兵庫県南東部を流れる武庫川では,治水の一環として中流部に県営治水ダム建設が計画されました。しかし,市民による反対運動が起ったため,新河川法に基づき市民の意見を反映させる武庫川流域委員会(2004)が県によって設置され,行政,専門家,市民の間で6年半にわたり議論が行われました。

 その中で,流域委員会はダムに頼らない総合治水の方向性を「提言書」(2006)にまとめました。県もこれを尊重する方向へと方針を転換しましたが,この「提言書」の中には,市民の意見を取り入れるだけではなく,流域市民自体が参画し連携することなくして真の川づくり・まちづくりはできないとの観点が盛り込まれ,流域市民による「流域自治」を具現する組織として,「武庫川流域圏会議」と「武庫川学会」の構想が打ち出されました。

 この「提言書」は,その後の討議を経て,県がまとめた「武庫川水系河川整備基本方針」(2009)の骨格となり,「基本方針」を基とし国も同意した「武庫川水系河川整備計画」(2011)において,「流域連携」の項目の中に「参画と協働」による武庫川づくりが明示されました。

この「参画と協働」の精神に則り「流域自治」を実践するために,流域委員会の専門委員メンバーを中心に結成された「武庫川づくりと流域連携を進める会(武庫流会)」(2007)等が核となり,「武庫川流域圏ネットワーク」(2011)が設立されました。そして,二つ目の組織として「武庫川市民学会」が誕生しました。 

 このように,「提言書」が構想した武庫川流域連携の骨格となる「武庫川流域圏会議」と「武庫川学会」は,「武庫川流域圏ネットワーク」と「武庫川市民学会」と言う形で結実しました。「武庫川市民学会」は流域連携の骨格となる両輪の組織の一つであり,流域連携を理論的に考えるためのプラットフォームの役割が期待されています。

       武庫川市民学会設立趣意書

 武庫川の流域圏人口は140万人,下流部想定氾濫区域内だけでも人口107万人で社会資産は18兆円。武庫川は河川として決して大きいとは言えませんが,想定氾濫区域内の人口・資産はいずれも全国第10位の重要な河川です。当然,流域の市民は武庫川と大きく関っており,多くの活動グループが多岐にわたり活動を進めていることはよく知られています。さらに,「武庫川流域圏ネットワーク」の設立(20117月)により,一層多くの人々の連携活動ができるようになりました。

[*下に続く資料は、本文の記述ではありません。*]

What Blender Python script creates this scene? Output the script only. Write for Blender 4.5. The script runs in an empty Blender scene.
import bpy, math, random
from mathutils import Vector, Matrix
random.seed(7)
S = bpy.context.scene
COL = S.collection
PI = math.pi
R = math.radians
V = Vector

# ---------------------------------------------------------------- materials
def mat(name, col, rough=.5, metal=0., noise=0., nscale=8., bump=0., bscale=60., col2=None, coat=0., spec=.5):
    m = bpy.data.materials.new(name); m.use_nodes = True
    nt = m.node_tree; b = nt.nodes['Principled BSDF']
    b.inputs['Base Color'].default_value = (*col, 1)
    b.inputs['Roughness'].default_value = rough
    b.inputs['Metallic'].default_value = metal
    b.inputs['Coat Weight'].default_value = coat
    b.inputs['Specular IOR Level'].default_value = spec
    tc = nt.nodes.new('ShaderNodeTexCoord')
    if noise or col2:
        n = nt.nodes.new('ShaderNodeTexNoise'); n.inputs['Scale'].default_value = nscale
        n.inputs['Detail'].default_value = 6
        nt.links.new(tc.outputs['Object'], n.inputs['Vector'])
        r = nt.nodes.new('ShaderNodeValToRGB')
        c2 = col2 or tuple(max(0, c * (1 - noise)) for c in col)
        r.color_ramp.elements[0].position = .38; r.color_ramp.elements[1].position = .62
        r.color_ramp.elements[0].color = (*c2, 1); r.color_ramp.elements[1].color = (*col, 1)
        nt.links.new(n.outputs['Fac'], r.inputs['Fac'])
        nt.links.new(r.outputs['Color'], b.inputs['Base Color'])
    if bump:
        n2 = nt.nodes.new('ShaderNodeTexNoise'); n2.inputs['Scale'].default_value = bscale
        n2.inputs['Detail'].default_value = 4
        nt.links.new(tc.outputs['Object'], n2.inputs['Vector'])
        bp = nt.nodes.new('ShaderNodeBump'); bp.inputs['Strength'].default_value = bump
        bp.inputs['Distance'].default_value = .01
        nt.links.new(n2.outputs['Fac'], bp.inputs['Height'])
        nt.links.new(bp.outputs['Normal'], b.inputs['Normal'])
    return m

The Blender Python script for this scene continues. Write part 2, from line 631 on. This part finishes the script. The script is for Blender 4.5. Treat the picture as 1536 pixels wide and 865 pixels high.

このような活動環境で,武庫川流域圏の自然現象,社会現象について独自の学習・調査・研究をされている人も多いのではないでしょうか。「武庫川市民学会」では,情報の伝達や共有,種々の行動に参加するだけでなく,市民自ら学習・調査・研究した結果を専門的な見地からも考察し,その科学的な知見を他の市民に伝え,より多くの市民が武庫川を科学的に理解することによって,人と自然が共生する豊かな武庫川の川づくり・まちづくりを推進する場とすることを目的としています。

「武庫川市民学会」は次のような仕組みで事業を行います。

1)登録制によりどなたでも会員になっていただけます。年会費は無料です。

2)事業の一つの研究発表会では,会員は学習・調査・研究の成果を発表できます。

3)同様に,学会誌において,会員が学習・調査・研究した成果のまとめを公表できます。

4)学会の経費は,基本的に研究発表会の参加費,学会誌の投稿料,寄付金等によって賄います。

5)その他詳細な事項については学会規約に従うものとします。

 以上のように,「武庫川市民学会」は市民による市民の学会です。この趣意にぜひご理解をいただき,本学会の設立にご協力をいただきますようお願い申し上げます。